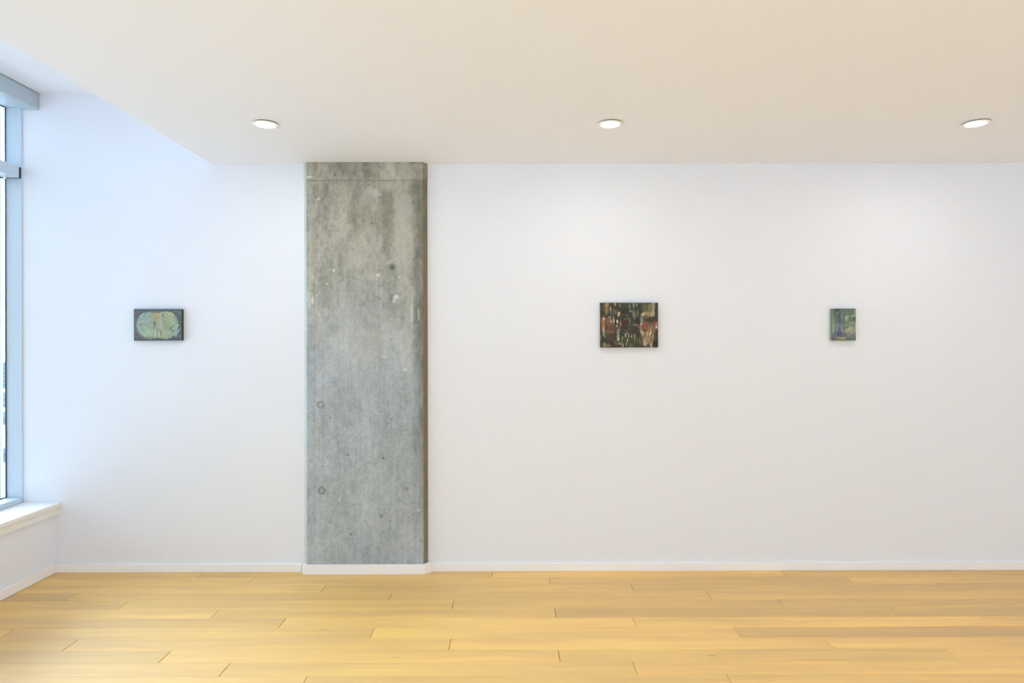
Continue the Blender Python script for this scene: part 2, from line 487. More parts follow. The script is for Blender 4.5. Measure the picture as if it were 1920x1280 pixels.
# ------------------------------------------------------------------ shade cassette over the window
cs = empty('shade_cassette', (-3.165, 4.1, 3.06))
tag(cs, 'long grey-blue metal shade box under the ceiling above the window', 'shade box')
CO = (-3.165, 4.1, 3.06)
bm = bmesh.new()
prof = [(-3.118, 3.060), (-3.118, 3.163), (-3.2295, 3.163), (-3.2295, 3.064), (-3.175, 3.060)]
a = [bm.verts.new((x - CO[0], BACK_Y + 0.01 - CO[1], z - CO[2])) for x, z in prof]
b = [bm.verts.new((x - CO[0], WALL_Y - 0.010 - CO[1], z - CO[2])) for x, z in prof]
bm.faces.new(a); bm.faces.new(list(reversed(b)))
for i in range(5): bm.faces.new((a[i], a[(i + 1) % 5], b[(i + 1) % 5], b[i]))
mesh_obj('fascia', bm, CASS, cs)
box('end_cap', -3.2290, -3.1165, WALL_Y - 0.010, WALL_Y - 0.002, 3.0585, 3.1645, CASS, cs, bevel=0.001, off=CO)
box('mounting_gap_shade', -3.226, -3.121, BACK_Y + 0.02, WALL_Y - 0.012, 3.163, 3.1675, GASKET_AND_GAP, cs, off=CO)  # black strip stands in for the shade between box and ceiling

# ------------------------------------------------------------------ concrete column
colm = empty('concrete_column', (-0.965, WALL_Y, 0.0))
tag(colm, 'bare grey concrete column set into the white wall', 'column')
KO = (-0.965, WALL_Y, 0.0)
FY = 4.2015
pA = spot(571, 690, y=WALL_Y).x; pB = spot(575.5, 690, y=FY).x
pC = spot(793, 690, y=FY).x; pD = spot(802, 690, y=WALL_Y).x
JOINT_Z = spot(690, 336.5, y=FY).z
print('column', pA, pB, pC, pD, JOINT_Z)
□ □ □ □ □
* [Problem] Leave out the pictures and reproduce the rest of the listing exactly.

* [Answer below]
Continue the Blender Python script for this scene: part 2, from line 487. More parts follow. The script is for Blender 4.5. Measure the picture as if it were 1920x1280 pixels.
# ------------------------------------------------------------------ shade cassette over the window
cs = empty('shade_cassette', (-3.165, 4.1, 3.06))
tag(cs, 'long grey-blue metal shade box under the ceiling above the window', 'shade box')
CO = (-3.165, 4.1, 3.06)
bm = bmesh.new()
prof = [(-3.118, 3.060), (-3.118, 3.163), (-3.2295, 3.163), (-3.2295, 3.064), (-3.175, 3.060)]
a = [bm.verts.new((x - CO[0], BACK_Y + 0.01 - CO[1], z - CO[2])) for x, z in prof]
b = [bm.verts.new((x - CO[0], WALL_Y - 0.010 - CO[1], z - CO[2])) for x, z in prof]
bm.faces.new(a); bm.faces.new(list(reversed(b)))
for i in range(5): bm.faces.new((a[i], a[(i + 1) % 5], b[(i + 1) % 5], b[i]))
mesh_obj('fascia', bm, CASS, cs)
box('end_cap', -3.2290, -3.1165, WALL_Y - 0.010, WALL_Y - 0.002, 3.0585, 3.1645, CASS, cs, bevel=0.001, off=CO)
box('mounting_gap_shade', -3.226, -3.121, BACK_Y + 0.02, WALL_Y - 0.012, 3.163, 3.1675, GASKET_AND_GAP, cs, off=CO)  # black strip stands in for the shade between box and ceiling

# ------------------------------------------------------------------ concrete column
colm = empty('concrete_column', (-0.965, WALL_Y, 0.0))
tag(colm, 'bare grey concrete column set into the white wall', 'column')
KO = (-0.965, WALL_Y, 0.0)
FY = 4.2015
pA = spot(571, 690, y=WALL_Y).x; pB = spot(575.5, 690, y=FY).x
pC = spot(793, 690, y=FY).x; pD = spot(802, 690, y=WALL_Y).x
JOINT_Z = spot(690, 336.5, y=FY).z
print('column', pA, pB, pC, pD, JOINT_Z)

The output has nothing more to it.